During high school basketball season, my daughter often travels to neighboring cities for games. The girls change into uniforms and leave their duffel bags overflowing with travel clothes in the bleachers during games.

At one such game, my daughter put what was quite possibly her grooviest and definitely her most expensive pair of shoes into her duffel bag.

And never saw them again.

She was understandably upset. I listened and agreed with her when she ranted against someone who would actually do something like that, I told her how sorry I was and that it truly did suck.

Then, I couldn’t help but give her a smidgen of advice. Her kicks may have been TOO fly. In the future, perhaps it would be best to bring shoes of a less showy variety to ball games.

There are a myriad of benefits to wearing raggedy old shoes, I explained, including the fact that they are far less likely to get swiped at a game.

Since the theft, my daughter’s super cute shoes have remained safely in her closet during games. I take no credit — I’m pretty sure it was losing her fly-est kicks that convinced her.

Since I’m anything but obsessed with shoes, my daughters’ shoe issues have truly baffled me. Until just the other day, when I happened to pick up a copy of my mom’s newsletter from the year I was 15 years old.

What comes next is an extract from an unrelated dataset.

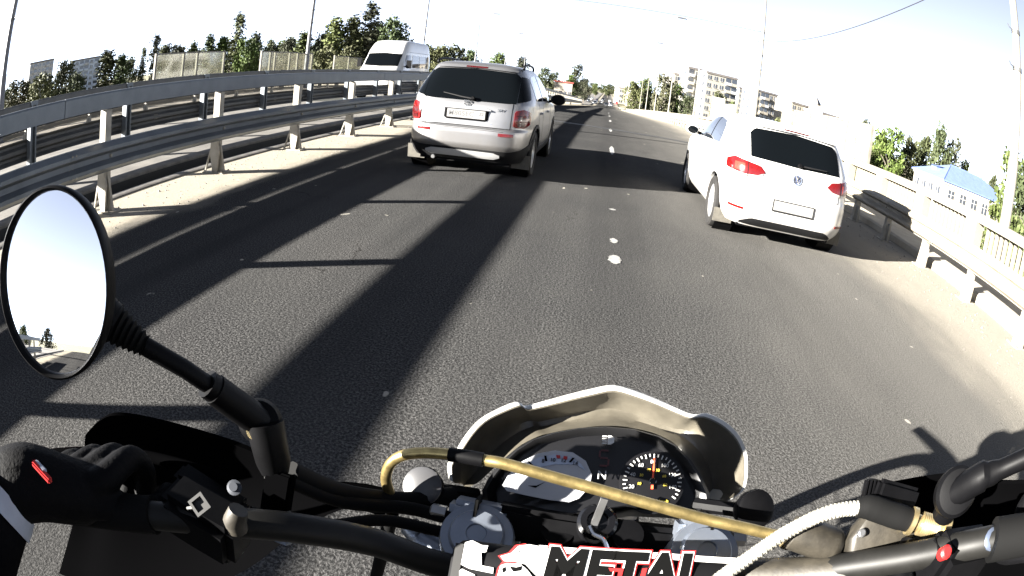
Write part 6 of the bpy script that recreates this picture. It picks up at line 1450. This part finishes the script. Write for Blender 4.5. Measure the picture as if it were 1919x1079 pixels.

Mom, the ultimate frugal shopper, was beside herself because I had just spent an outrageous amount of my own hard-earned money on one single pair of shoes. She didn’t dare record the amount of money I paid for them, stating, “You wouldn’t believe how much they cost, and I don’t either. I hope they last through the millennium.”

I had conveniently forgotten my very own shoe incident, but the details came back as I read.

That pair of shoes was a whopping $50 (adjusted for inflation, today’s amount would be much higher).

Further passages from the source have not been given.